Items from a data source
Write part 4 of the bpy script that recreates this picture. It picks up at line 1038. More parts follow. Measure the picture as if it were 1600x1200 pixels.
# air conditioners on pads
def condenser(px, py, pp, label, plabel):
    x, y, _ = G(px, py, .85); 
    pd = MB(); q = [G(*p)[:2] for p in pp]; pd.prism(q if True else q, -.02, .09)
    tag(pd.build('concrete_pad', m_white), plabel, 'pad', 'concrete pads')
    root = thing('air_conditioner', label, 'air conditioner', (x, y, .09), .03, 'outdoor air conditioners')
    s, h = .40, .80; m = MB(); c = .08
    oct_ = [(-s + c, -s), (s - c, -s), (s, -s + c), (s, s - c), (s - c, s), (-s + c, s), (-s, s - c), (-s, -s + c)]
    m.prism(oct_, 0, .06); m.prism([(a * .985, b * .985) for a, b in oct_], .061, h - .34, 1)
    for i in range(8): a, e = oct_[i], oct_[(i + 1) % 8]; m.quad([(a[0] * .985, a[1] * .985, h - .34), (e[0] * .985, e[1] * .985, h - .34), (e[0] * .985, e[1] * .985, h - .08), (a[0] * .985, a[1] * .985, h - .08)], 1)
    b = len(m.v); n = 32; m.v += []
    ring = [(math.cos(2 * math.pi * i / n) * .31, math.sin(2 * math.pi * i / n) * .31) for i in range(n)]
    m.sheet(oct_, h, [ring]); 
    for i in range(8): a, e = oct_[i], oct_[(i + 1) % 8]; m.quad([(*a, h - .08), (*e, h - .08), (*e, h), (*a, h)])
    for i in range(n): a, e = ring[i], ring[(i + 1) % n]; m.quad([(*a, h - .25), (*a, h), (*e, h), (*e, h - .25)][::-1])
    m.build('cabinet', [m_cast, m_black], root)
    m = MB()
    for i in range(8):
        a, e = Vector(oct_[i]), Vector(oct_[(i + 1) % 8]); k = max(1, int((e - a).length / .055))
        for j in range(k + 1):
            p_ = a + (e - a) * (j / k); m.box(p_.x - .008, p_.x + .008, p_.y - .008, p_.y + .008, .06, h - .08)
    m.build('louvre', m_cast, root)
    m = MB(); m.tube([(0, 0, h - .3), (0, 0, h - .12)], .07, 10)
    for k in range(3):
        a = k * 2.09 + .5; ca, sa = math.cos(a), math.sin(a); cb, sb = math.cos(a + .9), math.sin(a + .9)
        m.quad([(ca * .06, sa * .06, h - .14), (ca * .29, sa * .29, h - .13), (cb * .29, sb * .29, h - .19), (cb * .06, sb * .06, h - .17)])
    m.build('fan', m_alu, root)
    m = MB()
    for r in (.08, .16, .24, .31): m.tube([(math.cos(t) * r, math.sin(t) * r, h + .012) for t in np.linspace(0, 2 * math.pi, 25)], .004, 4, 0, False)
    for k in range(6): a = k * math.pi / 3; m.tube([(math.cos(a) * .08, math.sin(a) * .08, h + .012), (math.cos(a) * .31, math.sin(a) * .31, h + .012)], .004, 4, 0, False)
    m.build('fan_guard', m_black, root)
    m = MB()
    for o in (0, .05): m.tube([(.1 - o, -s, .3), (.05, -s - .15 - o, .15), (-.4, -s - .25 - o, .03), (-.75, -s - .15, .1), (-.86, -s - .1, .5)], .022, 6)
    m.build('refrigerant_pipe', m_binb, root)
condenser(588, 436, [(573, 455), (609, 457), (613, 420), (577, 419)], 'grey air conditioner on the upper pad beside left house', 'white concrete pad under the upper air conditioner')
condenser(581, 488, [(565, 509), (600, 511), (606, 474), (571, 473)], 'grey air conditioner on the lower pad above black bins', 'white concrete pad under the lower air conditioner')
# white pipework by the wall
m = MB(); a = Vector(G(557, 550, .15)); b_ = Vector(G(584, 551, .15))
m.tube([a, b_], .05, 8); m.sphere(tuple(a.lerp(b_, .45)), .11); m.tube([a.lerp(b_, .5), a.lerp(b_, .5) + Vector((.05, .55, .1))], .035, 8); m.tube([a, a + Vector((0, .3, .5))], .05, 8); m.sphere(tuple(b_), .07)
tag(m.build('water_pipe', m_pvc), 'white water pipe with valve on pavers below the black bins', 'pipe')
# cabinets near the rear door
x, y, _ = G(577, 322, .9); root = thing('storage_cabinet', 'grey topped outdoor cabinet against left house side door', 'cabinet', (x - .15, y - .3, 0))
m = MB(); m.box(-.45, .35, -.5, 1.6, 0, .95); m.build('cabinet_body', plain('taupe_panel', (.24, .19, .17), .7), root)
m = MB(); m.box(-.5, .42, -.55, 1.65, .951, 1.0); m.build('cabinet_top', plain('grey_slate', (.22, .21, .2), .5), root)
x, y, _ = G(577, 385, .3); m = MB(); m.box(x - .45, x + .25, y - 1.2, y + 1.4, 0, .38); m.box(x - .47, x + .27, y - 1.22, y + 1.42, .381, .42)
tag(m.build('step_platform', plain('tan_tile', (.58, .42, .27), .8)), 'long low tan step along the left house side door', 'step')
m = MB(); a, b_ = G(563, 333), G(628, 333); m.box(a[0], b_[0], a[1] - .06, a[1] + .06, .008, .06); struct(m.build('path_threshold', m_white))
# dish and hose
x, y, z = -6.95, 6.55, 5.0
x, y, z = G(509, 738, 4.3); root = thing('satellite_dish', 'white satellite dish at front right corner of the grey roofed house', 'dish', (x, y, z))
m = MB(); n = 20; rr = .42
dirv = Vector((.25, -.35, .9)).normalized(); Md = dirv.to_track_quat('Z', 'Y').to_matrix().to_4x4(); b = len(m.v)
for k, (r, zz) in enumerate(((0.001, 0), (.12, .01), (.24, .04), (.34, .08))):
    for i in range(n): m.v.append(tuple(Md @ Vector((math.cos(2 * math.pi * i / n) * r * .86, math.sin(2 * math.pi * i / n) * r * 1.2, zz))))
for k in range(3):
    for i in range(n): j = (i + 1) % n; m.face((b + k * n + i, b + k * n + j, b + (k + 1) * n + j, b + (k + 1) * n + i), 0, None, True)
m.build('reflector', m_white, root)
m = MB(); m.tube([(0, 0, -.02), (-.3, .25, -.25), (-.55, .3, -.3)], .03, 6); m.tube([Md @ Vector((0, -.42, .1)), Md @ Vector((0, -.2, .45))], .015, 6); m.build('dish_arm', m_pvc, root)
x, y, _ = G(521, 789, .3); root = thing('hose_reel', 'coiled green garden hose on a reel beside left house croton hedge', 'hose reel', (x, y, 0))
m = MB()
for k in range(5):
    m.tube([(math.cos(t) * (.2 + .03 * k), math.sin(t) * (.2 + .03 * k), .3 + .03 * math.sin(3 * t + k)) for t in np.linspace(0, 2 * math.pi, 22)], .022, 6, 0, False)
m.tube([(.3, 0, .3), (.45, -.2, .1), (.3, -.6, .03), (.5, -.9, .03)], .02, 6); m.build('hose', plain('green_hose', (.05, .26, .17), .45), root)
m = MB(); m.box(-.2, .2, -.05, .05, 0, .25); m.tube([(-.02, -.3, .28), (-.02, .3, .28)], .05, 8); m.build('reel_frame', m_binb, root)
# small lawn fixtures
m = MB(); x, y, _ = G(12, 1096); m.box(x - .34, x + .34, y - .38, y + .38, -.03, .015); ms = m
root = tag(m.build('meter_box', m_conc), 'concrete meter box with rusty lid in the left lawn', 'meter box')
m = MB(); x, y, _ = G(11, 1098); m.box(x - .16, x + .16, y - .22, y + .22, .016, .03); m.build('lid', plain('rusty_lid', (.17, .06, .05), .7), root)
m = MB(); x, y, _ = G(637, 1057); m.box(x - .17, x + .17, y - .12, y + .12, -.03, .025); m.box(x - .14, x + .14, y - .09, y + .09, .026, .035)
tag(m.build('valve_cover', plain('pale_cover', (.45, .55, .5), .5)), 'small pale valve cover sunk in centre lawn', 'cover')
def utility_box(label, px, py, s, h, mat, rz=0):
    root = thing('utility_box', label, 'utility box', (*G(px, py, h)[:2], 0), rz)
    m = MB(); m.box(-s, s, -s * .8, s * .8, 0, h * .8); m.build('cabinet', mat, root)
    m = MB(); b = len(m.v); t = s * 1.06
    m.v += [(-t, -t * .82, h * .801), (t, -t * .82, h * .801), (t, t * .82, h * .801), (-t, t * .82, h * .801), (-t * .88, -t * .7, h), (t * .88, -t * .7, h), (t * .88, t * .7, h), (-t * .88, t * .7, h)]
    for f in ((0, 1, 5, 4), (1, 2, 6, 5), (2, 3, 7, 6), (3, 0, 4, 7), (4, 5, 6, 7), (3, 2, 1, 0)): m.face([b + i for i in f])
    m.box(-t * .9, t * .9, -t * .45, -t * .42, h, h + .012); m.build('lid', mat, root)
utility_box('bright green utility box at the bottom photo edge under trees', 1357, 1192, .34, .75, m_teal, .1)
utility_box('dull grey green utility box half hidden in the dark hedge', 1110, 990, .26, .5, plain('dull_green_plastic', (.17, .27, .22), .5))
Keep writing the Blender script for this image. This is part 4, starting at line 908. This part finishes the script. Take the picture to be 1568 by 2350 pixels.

◆ **WRITTEN REQUEST**
Find how many of the lines above have the word "picture" in them. State only that number.

◆ **WRITTEN ANSWER**
2